Ragged arrays are arrays that are not rectangular, but have different sized entries. This kind of structure crops up when there are different numbers of observations per entry.

A general approach to dealing with ragged structure is to move to a full database-like data structure as discussed in the previous section. A more compact approach is possible with some indexing into a linear array.

For example, consider a data structure for three groups, each of which has a different number of observations.

\(y_1 = \left[1.3 \ \ 2.4 \ \ 0.9\right]\)

\(y_2 = \left[-1.8 \ \ -0.1\right]\)

\(y_3 = \left[12.9 \ \ 18.7 \ \ 42.9 \ \ 4.7\right]\)

\(z = [1.3 \ \ 2.4 \ \ 0.9 \ \ -1.8 \ \ -0.1 \ \ 12.9 \ \ 18.7 \ \ 42.9 \ \ 4.7]\)

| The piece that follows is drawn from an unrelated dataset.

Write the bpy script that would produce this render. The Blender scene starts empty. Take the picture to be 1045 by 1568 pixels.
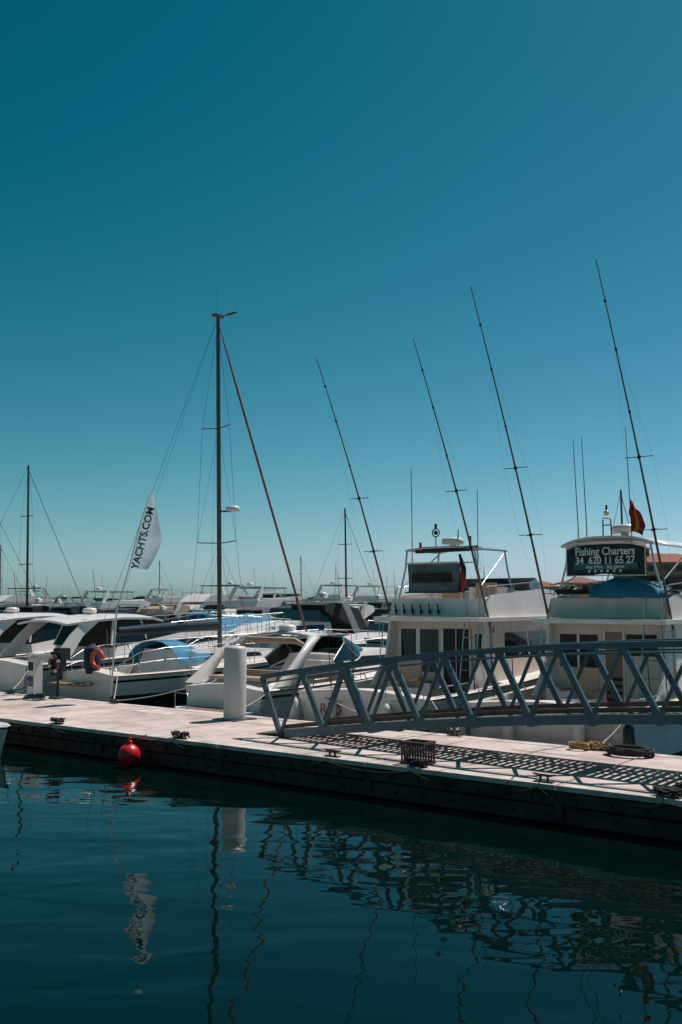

\(s = \{ 3 \ \ 2 \ \ 4 \}\)

On the left is the definition of a ragged data structure \(y\) with three rows of different sizes (\(y_1\) is size 3, \(y_2\) size 2, and \(y_3\) size 4). On the right is an example of how to code the data in Stan, using a single vector \(z\) to hold all the values and a separate array of integers \(s\) to hold the group row sizes. In this example, \(y_1 = z_{1:3}\), \(y_2 = z_{4:5}\), and \(y_3 = z_{6:9}\).

Suppose the model is a simple varying intercept model, which, using vectorized notation, would yield a log-likelihood \[ \sum_{n=1}^3 \log \textsf{normal}(y_n \mid \mu_n, \sigma). \] There’s no direct way to encode this in Stan.

A full database type structure could be used, as in the sparse example, but this is inefficient, wasting space for unnecessary indices and not allowing vector-based density operations. A better way to code this data is as a single list of values, with a separate data structure indicating the sizes of each subarray. This is indicated on the right of the example. This coding uses a single array for the values and a separate array for the sizes of each row.

The model can then be coded up using slicing operations as follows.

data {
  int<lower=0> N;   // # observations
  int<lower=0> K;   // # of groups
  vector[N] y;      // observations
  array[K] int s;   // group sizes
  // ...
}
model {
  int pos;
  pos = 1;
  for (k in 1:K) {
    segment(y, pos, s[k]) ~ normal(mu[k], sigma);
    pos = pos + s[k];
  }

This coding allows for efficient vectorization, which is worth the copy cost entailed by the segment() vector slicing operation.